> _YOUR GOAL_
Write the material out again exactly as it stands.
--- MATERIAL ---
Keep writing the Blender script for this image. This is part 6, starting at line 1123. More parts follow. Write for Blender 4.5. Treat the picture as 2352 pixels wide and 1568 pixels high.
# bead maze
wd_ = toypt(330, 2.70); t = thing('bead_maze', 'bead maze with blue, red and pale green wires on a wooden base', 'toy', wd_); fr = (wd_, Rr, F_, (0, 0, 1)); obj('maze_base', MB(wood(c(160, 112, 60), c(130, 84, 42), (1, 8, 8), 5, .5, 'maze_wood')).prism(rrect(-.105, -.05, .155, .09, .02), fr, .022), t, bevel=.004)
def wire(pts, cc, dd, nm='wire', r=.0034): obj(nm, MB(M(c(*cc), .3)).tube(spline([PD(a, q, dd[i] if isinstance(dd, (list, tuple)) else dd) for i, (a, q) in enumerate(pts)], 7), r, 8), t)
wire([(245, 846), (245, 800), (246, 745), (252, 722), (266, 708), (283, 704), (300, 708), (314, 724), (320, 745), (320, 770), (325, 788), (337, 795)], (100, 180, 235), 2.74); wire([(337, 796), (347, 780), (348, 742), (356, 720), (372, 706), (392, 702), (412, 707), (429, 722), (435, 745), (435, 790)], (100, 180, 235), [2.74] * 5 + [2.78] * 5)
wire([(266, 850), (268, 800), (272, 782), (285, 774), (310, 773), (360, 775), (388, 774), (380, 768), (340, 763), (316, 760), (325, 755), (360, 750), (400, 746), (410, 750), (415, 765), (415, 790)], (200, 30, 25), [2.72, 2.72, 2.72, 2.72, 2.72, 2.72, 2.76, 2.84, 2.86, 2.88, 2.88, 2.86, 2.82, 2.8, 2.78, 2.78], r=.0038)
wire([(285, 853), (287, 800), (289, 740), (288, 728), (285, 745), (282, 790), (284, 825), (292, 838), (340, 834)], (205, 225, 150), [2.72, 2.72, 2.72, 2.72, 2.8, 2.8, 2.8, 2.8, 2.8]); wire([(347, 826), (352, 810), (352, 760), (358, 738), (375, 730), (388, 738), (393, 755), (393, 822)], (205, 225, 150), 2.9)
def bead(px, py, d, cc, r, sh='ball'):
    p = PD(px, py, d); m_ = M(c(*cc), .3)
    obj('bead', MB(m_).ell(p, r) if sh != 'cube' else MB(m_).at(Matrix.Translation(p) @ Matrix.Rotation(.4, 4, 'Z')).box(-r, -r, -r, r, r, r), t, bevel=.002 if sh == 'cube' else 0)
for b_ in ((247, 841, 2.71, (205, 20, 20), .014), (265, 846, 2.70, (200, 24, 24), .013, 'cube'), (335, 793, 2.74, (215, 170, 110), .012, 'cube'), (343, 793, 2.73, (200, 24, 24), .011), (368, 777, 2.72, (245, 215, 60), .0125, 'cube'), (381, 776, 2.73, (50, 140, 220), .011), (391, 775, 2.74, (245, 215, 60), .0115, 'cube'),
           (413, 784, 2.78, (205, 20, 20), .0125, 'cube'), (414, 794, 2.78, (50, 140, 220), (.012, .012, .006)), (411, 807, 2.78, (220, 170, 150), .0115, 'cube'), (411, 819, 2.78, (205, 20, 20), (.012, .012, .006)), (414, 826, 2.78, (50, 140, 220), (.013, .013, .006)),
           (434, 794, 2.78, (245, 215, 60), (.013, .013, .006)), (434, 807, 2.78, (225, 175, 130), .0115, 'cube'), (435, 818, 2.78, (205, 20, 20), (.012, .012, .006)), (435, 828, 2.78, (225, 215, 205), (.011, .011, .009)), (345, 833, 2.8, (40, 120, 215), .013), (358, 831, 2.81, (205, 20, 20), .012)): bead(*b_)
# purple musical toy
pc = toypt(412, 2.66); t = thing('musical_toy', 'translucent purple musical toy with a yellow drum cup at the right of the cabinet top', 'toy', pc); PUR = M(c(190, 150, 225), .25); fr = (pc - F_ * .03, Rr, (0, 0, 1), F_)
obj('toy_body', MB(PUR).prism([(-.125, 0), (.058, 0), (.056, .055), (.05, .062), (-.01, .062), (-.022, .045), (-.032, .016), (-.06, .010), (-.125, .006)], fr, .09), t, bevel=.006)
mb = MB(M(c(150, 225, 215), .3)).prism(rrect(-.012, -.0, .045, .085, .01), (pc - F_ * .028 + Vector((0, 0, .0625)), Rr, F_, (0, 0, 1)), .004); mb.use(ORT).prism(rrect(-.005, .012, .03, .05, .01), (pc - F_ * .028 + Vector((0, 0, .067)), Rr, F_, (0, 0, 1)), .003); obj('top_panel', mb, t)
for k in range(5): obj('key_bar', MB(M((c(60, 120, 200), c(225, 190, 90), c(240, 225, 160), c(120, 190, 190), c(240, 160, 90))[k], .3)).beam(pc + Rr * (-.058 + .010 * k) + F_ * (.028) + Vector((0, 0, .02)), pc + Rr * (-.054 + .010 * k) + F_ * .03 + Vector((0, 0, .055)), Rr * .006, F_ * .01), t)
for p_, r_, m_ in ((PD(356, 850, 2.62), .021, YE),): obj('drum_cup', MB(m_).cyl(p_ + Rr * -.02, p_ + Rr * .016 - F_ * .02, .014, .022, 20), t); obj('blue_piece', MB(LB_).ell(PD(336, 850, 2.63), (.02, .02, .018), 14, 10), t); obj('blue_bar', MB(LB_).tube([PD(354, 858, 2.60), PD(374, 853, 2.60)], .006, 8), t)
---
> _COMPLETED EXERCISE_
Keep writing the Blender script for this image. This is part 6, starting at line 1123. More parts follow. Write for Blender 4.5. Treat the picture as 2352 pixels wide and 1568 pixels high.
# bead maze
wd_ = toypt(330, 2.70); t = thing('bead_maze', 'bead maze with blue, red and pale green wires on a wooden base', 'toy', wd_); fr = (wd_, Rr, F_, (0, 0, 1)); obj('maze_base', MB(wood(c(160, 112, 60), c(130, 84, 42), (1, 8, 8), 5, .5, 'maze_wood')).prism(rrect(-.105, -.05, .155, .09, .02), fr, .022), t, bevel=.004)
def wire(pts, cc, dd, nm='wire', r=.0034): obj(nm, MB(M(c(*cc), .3)).tube(spline([PD(a, q, dd[i] if isinstance(dd, (list, tuple)) else dd) for i, (a, q) in enumerate(pts)], 7), r, 8), t)
wire([(245, 846), (245, 800), (246, 745), (252, 722), (266, 708), (283, 704), (300, 708), (314, 724), (320, 745), (320, 770), (325, 788), (337, 795)], (100, 180, 235), 2.74); wire([(337, 796), (347, 780), (348, 742), (356, 720), (372, 706), (392, 702), (412, 707), (429, 722), (435, 745), (435, 790)], (100, 180, 235), [2.74] * 5 + [2.78] * 5)
wire([(266, 850), (268, 800), (272, 782), (285, 774), (310, 773), (360, 775), (388, 774), (380, 768), (340, 763), (316, 760), (325, 755), (360, 750), (400, 746), (410, 750), (415, 765), (415, 790)], (200, 30, 25), [2.72, 2.72, 2.72, 2.72, 2.72, 2.72, 2.76, 2.84, 2.86, 2.88, 2.88, 2.86, 2.82, 2.8, 2.78, 2.78], r=.0038)
wire([(285, 853), (287, 800), (289, 740), (288, 728), (285, 745), (282, 790), (284, 825), (292, 838), (340, 834)], (205, 225, 150), [2.72, 2.72, 2.72, 2.72, 2.8, 2.8, 2.8, 2.8, 2.8]); wire([(347, 826), (352, 810), (352, 760), (358, 738), (375, 730), (388, 738), (393, 755), (393, 822)], (205, 225, 150), 2.9)
def bead(px, py, d, cc, r, sh='ball'):
    p = PD(px, py, d); m_ = M(c(*cc), .3)
    obj('bead', MB(m_).ell(p, r) if sh != 'cube' else MB(m_).at(Matrix.Translation(p) @ Matrix.Rotation(.4, 4, 'Z')).box(-r, -r, -r, r, r, r), t, bevel=.002 if sh == 'cube' else 0)
for b_ in ((247, 841, 2.71, (205, 20, 20), .014), (265, 846, 2.70, (200, 24, 24), .013, 'cube'), (335, 793, 2.74, (215, 170, 110), .012, 'cube'), (343, 793, 2.73, (200, 24, 24), .011), (368, 777, 2.72, (245, 215, 60), .0125, 'cube'), (381, 776, 2.73, (50, 140, 220), .011), (391, 775, 2.74, (245, 215, 60), .0115, 'cube'),
           (413, 784, 2.78, (205, 20, 20), .0125, 'cube'), (414, 794, 2.78, (50, 140, 220), (.012, .012, .006)), (411, 807, 2.78, (220, 170, 150), .0115, 'cube'), (411, 819, 2.78, (205, 20, 20), (.012, .012, .006)), (414, 826, 2.78, (50, 140, 220), (.013, .013, .006)),
           (434, 794, 2.78, (245, 215, 60), (.013, .013, .006)), (434, 807, 2.78, (225, 175, 130), .0115, 'cube'), (435, 818, 2.78, (205, 20, 20), (.012, .012, .006)), (435, 828, 2.78, (225, 215, 205), (.011, .011, .009)), (345, 833, 2.8, (40, 120, 215), .013), (358, 831, 2.81, (205, 20, 20), .012)): bead(*b_)
# purple musical toy
pc = toypt(412, 2.66); t = thing('musical_toy', 'translucent purple musical toy with a yellow drum cup at the right of the cabinet top', 'toy', pc); PUR = M(c(190, 150, 225), .25); fr = (pc - F_ * .03, Rr, (0, 0, 1), F_)
obj('toy_body', MB(PUR).prism([(-.125, 0), (.058, 0), (.056, .055), (.05, .062), (-.01, .062), (-.022, .045), (-.032, .016), (-.06, .010), (-.125, .006)], fr, .09), t, bevel=.006)
mb = MB(M(c(150, 225, 215), .3)).prism(rrect(-.012, -.0, .045, .085, .01), (pc - F_ * .028 + Vector((0, 0, .0625)), Rr, F_, (0, 0, 1)), .004); mb.use(ORT).prism(rrect(-.005, .012, .03, .05, .01), (pc - F_ * .028 + Vector((0, 0, .067)), Rr, F_, (0, 0, 1)), .003); obj('top_panel', mb, t)
for k in range(5): obj('key_bar', MB(M((c(60, 120, 200), c(225, 190, 90), c(240, 225, 160), c(120, 190, 190), c(240, 160, 90))[k], .3)).beam(pc + Rr * (-.058 + .010 * k) + F_ * (.028) + Vector((0, 0, .02)), pc + Rr * (-.054 + .010 * k) + F_ * .03 + Vector((0, 0, .055)), Rr * .006, F_ * .01), t)
for p_, r_, m_ in ((PD(356, 850, 2.62), .021, YE),): obj('drum_cup', MB(m_).cyl(p_ + Rr * -.02, p_ + Rr * .016 - F_ * .02, .014, .022, 20), t); obj('blue_piece', MB(LB_).ell(PD(336, 850, 2.63), (.02, .02, .018), 14, 10), t); obj('blue_bar', MB(LB_).tube([PD(354, 858, 2.60), PD(374, 853, 2.60)], .006, 8), t)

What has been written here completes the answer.